## [DESCRIPTION OF THE TASK]
Output the material below in full, exactly as it is.

## [DATASET SECTION]
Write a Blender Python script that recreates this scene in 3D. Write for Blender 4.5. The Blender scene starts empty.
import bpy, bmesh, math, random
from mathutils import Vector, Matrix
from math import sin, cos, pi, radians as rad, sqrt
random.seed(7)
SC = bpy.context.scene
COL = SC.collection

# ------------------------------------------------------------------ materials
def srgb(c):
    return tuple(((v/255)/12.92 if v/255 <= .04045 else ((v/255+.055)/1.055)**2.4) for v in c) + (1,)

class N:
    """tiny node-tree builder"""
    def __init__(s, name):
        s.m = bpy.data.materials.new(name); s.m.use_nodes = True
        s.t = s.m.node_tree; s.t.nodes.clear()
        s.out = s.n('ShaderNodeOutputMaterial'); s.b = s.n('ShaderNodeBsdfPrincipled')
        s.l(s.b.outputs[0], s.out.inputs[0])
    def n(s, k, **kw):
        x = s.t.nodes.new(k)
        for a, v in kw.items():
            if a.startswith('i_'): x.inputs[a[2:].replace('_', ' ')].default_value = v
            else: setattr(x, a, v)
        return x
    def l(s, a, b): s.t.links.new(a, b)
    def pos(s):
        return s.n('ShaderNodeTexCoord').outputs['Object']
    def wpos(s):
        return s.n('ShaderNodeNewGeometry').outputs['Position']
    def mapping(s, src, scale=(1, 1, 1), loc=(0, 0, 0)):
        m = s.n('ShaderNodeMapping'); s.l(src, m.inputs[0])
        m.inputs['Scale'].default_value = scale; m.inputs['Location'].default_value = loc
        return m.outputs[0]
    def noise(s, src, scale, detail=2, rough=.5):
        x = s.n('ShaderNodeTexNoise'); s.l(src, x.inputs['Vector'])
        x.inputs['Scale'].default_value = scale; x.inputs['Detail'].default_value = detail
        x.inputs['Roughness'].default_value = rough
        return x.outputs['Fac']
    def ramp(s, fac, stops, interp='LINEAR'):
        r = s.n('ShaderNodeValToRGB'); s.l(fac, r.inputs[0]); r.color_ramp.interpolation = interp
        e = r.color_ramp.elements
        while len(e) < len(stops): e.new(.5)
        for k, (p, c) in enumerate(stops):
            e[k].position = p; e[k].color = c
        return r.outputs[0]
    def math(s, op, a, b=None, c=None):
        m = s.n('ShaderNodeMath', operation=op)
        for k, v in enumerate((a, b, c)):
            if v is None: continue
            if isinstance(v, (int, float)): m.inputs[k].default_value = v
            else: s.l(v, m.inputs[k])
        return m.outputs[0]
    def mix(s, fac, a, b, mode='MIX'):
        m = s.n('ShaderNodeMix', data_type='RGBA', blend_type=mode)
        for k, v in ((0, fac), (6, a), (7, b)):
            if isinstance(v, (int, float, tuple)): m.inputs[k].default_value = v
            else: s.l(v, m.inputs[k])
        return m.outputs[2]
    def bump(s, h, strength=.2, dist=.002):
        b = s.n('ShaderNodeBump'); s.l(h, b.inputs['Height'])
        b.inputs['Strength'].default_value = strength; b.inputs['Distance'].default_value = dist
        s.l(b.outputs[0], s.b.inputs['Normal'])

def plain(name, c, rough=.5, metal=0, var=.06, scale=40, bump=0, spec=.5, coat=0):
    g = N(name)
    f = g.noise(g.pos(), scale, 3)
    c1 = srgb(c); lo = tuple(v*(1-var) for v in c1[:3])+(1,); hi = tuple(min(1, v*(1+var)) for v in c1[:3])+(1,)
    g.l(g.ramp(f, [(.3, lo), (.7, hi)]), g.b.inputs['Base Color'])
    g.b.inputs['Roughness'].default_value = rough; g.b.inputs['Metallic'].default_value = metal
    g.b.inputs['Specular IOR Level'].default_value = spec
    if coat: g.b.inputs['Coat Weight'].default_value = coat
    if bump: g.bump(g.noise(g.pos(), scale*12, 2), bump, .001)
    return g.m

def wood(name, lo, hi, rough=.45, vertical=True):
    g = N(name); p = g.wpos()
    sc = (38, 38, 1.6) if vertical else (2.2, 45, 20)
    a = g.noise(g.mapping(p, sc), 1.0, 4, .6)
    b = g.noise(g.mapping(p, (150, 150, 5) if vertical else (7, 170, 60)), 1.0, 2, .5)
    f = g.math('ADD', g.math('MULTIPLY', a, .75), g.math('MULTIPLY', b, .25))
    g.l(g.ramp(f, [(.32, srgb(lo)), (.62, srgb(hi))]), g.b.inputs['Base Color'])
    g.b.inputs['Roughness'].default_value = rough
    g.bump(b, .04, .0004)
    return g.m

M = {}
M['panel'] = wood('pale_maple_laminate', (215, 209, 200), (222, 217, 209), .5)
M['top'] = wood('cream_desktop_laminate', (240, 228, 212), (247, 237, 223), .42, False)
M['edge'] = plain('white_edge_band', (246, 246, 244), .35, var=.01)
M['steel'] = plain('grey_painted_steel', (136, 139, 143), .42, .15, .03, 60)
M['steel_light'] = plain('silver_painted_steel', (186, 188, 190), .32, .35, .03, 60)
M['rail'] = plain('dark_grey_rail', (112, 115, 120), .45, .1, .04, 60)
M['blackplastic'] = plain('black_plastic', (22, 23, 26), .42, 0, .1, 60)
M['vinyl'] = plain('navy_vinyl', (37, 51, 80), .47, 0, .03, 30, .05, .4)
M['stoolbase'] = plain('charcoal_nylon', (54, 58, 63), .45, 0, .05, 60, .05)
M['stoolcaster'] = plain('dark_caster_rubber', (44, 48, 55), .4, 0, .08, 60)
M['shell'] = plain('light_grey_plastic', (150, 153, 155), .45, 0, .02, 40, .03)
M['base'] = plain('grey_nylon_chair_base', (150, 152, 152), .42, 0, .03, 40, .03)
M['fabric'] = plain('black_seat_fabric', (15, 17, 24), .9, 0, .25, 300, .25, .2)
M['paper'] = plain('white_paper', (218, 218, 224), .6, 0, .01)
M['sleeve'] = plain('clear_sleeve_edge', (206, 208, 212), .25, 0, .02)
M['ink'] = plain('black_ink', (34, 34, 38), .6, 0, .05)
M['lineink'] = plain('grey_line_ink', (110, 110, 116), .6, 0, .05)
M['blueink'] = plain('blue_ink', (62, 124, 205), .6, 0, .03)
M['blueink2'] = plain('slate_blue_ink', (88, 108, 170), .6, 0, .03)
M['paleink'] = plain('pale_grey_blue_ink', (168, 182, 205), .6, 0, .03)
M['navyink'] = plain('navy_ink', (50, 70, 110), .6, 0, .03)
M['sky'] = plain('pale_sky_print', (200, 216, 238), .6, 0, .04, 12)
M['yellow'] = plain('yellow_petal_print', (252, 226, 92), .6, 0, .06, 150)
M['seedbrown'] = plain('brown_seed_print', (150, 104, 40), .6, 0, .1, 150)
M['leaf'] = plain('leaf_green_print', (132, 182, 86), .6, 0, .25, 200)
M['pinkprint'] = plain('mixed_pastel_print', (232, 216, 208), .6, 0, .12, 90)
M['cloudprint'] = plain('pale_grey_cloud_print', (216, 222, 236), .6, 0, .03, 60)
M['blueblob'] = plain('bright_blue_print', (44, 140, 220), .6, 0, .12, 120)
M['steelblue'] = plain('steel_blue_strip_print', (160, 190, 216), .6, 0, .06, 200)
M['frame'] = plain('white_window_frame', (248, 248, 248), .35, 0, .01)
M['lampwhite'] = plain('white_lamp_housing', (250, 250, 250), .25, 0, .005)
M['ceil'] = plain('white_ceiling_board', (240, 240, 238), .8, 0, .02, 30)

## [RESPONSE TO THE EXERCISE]
Write a Blender Python script that recreates this scene in 3D. Write for Blender 4.5. The Blender scene starts empty.
import bpy, bmesh, math, random
from mathutils import Vector, Matrix
from math import sin, cos, pi, radians as rad, sqrt
random.seed(7)
SC = bpy.context.scene
COL = SC.collection

# ------------------------------------------------------------------ materials
def srgb(c):
    return tuple(((v/255)/12.92 if v/255 <= .04045 else ((v/255+.055)/1.055)**2.4) for v in c) + (1,)

class N:
    """tiny node-tree builder"""
    def __init__(s, name):
        s.m = bpy.data.materials.new(name); s.m.use_nodes = True
        s.t = s.m.node_tree; s.t.nodes.clear()
        s.out = s.n('ShaderNodeOutputMaterial'); s.b = s.n('ShaderNodeBsdfPrincipled')
        s.l(s.b.outputs[0], s.out.inputs[0])
    def n(s, k, **kw):
        x = s.t.nodes.new(k)
        for a, v in kw.items():
            if a.startswith('i_'): x.inputs[a[2:].replace('_', ' ')].default_value = v
            else: setattr(x, a, v)
        return x
    def l(s, a, b): s.t.links.new(a, b)
    def pos(s):
        return s.n('ShaderNodeTexCoord').outputs['Object']
    def wpos(s):
        return s.n('ShaderNodeNewGeometry').outputs['Position']
    def mapping(s, src, scale=(1, 1, 1), loc=(0, 0, 0)):
        m = s.n('ShaderNodeMapping'); s.l(src, m.inputs[0])
        m.inputs['Scale'].default_value = scale; m.inputs['Location'].default_value = loc
        return m.outputs[0]
    def noise(s, src, scale, detail=2, rough=.5):
        x = s.n('ShaderNodeTexNoise'); s.l(src, x.inputs['Vector'])
        x.inputs['Scale'].default_value = scale; x.inputs['Detail'].default_value = detail
        x.inputs['Roughness'].default_value = rough
        return x.outputs['Fac']
    def ramp(s, fac, stops, interp='LINEAR'):
        r = s.n('ShaderNodeValToRGB'); s.l(fac, r.inputs[0]); r.color_ramp.interpolation = interp
        e = r.color_ramp.elements
        while len(e) < len(stops): e.new(.5)
        for k, (p, c) in enumerate(stops):
            e[k].position = p; e[k].color = c
        return r.outputs[0]
    def math(s, op, a, b=None, c=None):
        m = s.n('ShaderNodeMath', operation=op)
        for k, v in enumerate((a, b, c)):
            if v is None: continue
            if isinstance(v, (int, float)): m.inputs[k].default_value = v
            else: s.l(v, m.inputs[k])
        return m.outputs[0]
    def mix(s, fac, a, b, mode='MIX'):
        m = s.n('ShaderNodeMix', data_type='RGBA', blend_type=mode)
        for k, v in ((0, fac), (6, a), (7, b)):
            if isinstance(v, (int, float, tuple)): m.inputs[k].default_value = v
            else: s.l(v, m.inputs[k])
        return m.outputs[2]
    def bump(s, h, strength=.2, dist=.002):
        b = s.n('ShaderNodeBump'); s.l(h, b.inputs['Height'])
        b.inputs['Strength'].default_value = strength; b.inputs['Distance'].default_value = dist
        s.l(b.outputs[0], s.b.inputs['Normal'])

def plain(name, c, rough=.5, metal=0, var=.06, scale=40, bump=0, spec=.5, coat=0):
    g = N(name)
    f = g.noise(g.pos(), scale, 3)
    c1 = srgb(c); lo = tuple(v*(1-var) for v in c1[:3])+(1,); hi = tuple(min(1, v*(1+var)) for v in c1[:3])+(1,)
    g.l(g.ramp(f, [(.3, lo), (.7, hi)]), g.b.inputs['Base Color'])
    g.b.inputs['Roughness'].default_value = rough; g.b.inputs['Metallic'].default_value = metal
    g.b.inputs['Specular IOR Level'].default_value = spec
    if coat: g.b.inputs['Coat Weight'].default_value = coat
    if bump: g.bump(g.noise(g.pos(), scale*12, 2), bump, .001)
    return g.m

def wood(name, lo, hi, rough=.45, vertical=True):
    g = N(name); p = g.wpos()
    sc = (38, 38, 1.6) if vertical else (2.2, 45, 20)
    a = g.noise(g.mapping(p, sc), 1.0, 4, .6)
    b = g.noise(g.mapping(p, (150, 150, 5) if vertical else (7, 170, 60)), 1.0, 2, .5)
    f = g.math('ADD', g.math('MULTIPLY', a, .75), g.math('MULTIPLY', b, .25))
    g.l(g.ramp(f, [(.32, srgb(lo)), (.62, srgb(hi))]), g.b.inputs['Base Color'])
    g.b.inputs['Roughness'].default_value = rough
    g.bump(b, .04, .0004)
    return g.m

M = {}
M['panel'] = wood('pale_maple_laminate', (215, 209, 200), (222, 217, 209), .5)
M['top'] = wood('cream_desktop_laminate', (240, 228, 212), (247, 237, 223), .42, False)
M['edge'] = plain('white_edge_band', (246, 246, 244), .35, var=.01)
M['steel'] = plain('grey_painted_steel', (136, 139, 143), .42, .15, .03, 60)
M['steel_light'] = plain('silver_painted_steel', (186, 188, 190), .32, .35, .03, 60)
M['rail'] = plain('dark_grey_rail', (112, 115, 120), .45, .1, .04, 60)
M['blackplastic'] = plain('black_plastic', (22, 23, 26), .42, 0, .1, 60)
M['vinyl'] = plain('navy_vinyl', (37, 51, 80), .47, 0, .03, 30, .05, .4)
M['stoolbase'] = plain('charcoal_nylon', (54, 58, 63), .45, 0, .05, 60, .05)
M['stoolcaster'] = plain('dark_caster_rubber', (44, 48, 55), .4, 0, .08, 60)
M['shell'] = plain('light_grey_plastic', (150, 153, 155), .45, 0, .02, 40, .03)
M['base'] = plain('grey_nylon_chair_base', (150, 152, 152), .42, 0, .03, 40, .03)
M['fabric'] = plain('black_seat_fabric', (15, 17, 24), .9, 0, .25, 300, .25, .2)
M['paper'] = plain('white_paper', (218, 218, 224), .6, 0, .01)
M['sleeve'] = plain('clear_sleeve_edge', (206, 208, 212), .25, 0, .02)
M['ink'] = plain('black_ink', (34, 34, 38), .6, 0, .05)
M['lineink'] = plain('grey_line_ink', (110, 110, 116), .6, 0, .05)
M['blueink'] = plain('blue_ink', (62, 124, 205), .6, 0, .03)
M['blueink2'] = plain('slate_blue_ink', (88, 108, 170), .6, 0, .03)
M['paleink'] = plain('pale_grey_blue_ink', (168, 182, 205), .6, 0, .03)
M['navyink'] = plain('navy_ink', (50, 70, 110), .6, 0, .03)
M['sky'] = plain('pale_sky_print', (200, 216, 238), .6, 0, .04, 12)
M['yellow'] = plain('yellow_petal_print', (252, 226, 92), .6, 0, .06, 150)
M['seedbrown'] = plain('brown_seed_print', (150, 104, 40), .6, 0, .1, 150)
M['leaf'] = plain('leaf_green_print', (132, 182, 86), .6, 0, .25, 200)
M['pinkprint'] = plain('mixed_pastel_print', (232, 216, 208), .6, 0, .12, 90)
M['cloudprint'] = plain('pale_grey_cloud_print', (216, 222, 236), .6, 0, .03, 60)
M['blueblob'] = plain('bright_blue_print', (44, 140, 220), .6, 0, .12, 120)
M['steelblue'] = plain('steel_blue_strip_print', (160, 190, 216), .6, 0, .06, 200)
M['frame'] = plain('white_window_frame', (248, 248, 248), .35, 0, .01)
M['lampwhite'] = plain('white_lamp_housing', (250, 250, 250), .25, 0, .005)
M['ceil'] = plain('white_ceiling_board', (240, 240, 238), .8, 0, .02, 30)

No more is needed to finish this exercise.